Still, some of the wins were razor thin.

“It’s good that Arizona can get an attorney general who is not an election denier by 250 votes and ... a governor who believes in free and fair elections by 1%,” said David Levine, an elections expert at the Alliance for Securing Democracy. "But it tells you just how close some of these things are."

Levine also warned that some threats may not be homegrown, as foreign adversaries continue to try to influence U.S. elections, and he said polarization around election administration may make it harder for the U.S. to fight off such efforts.

A ‘blueprint’ for 2024

Officials and onlookers said next year’s election is bound to draw more interest and higher stakes, particularly with Trump running again.

“Not having sort of the election denier-in-chief claiming that his own election was stolen — that is a significant” part of why 2022 ran more smoothly, said New Mexico Secretary of State Maggie Toulouse Oliver, a Democrat.

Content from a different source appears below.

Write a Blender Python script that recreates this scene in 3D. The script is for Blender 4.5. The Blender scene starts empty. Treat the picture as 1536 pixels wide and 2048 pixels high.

Rogers said she expects Democratic secretaries of state will be key messengers of accurate information about elections, a counterweight to Trump, who may well be on the ballot in 2024.

Since 2020, voter education and myth-busting have become an enormous part of election officials' work.

"In the states, we have gotten better about pre-bunking, debunking, quickly responding to mis- and disinformation," Toulouse Oliver said, adding it takes a huge amount of energy and time that she wishes were being dedicated to improving elections.

Simon said he’ll be focusing on relentless voter education in Minnesota, which he said undermines bad-faith pitches.

“I think 2022 gave us a really good blueprint for how we can minimize if not eliminate some of those threats,” he said. "Transparency is really effective. Once people see or come to understand how the system really works, they inevitably come away with a lot more confidence."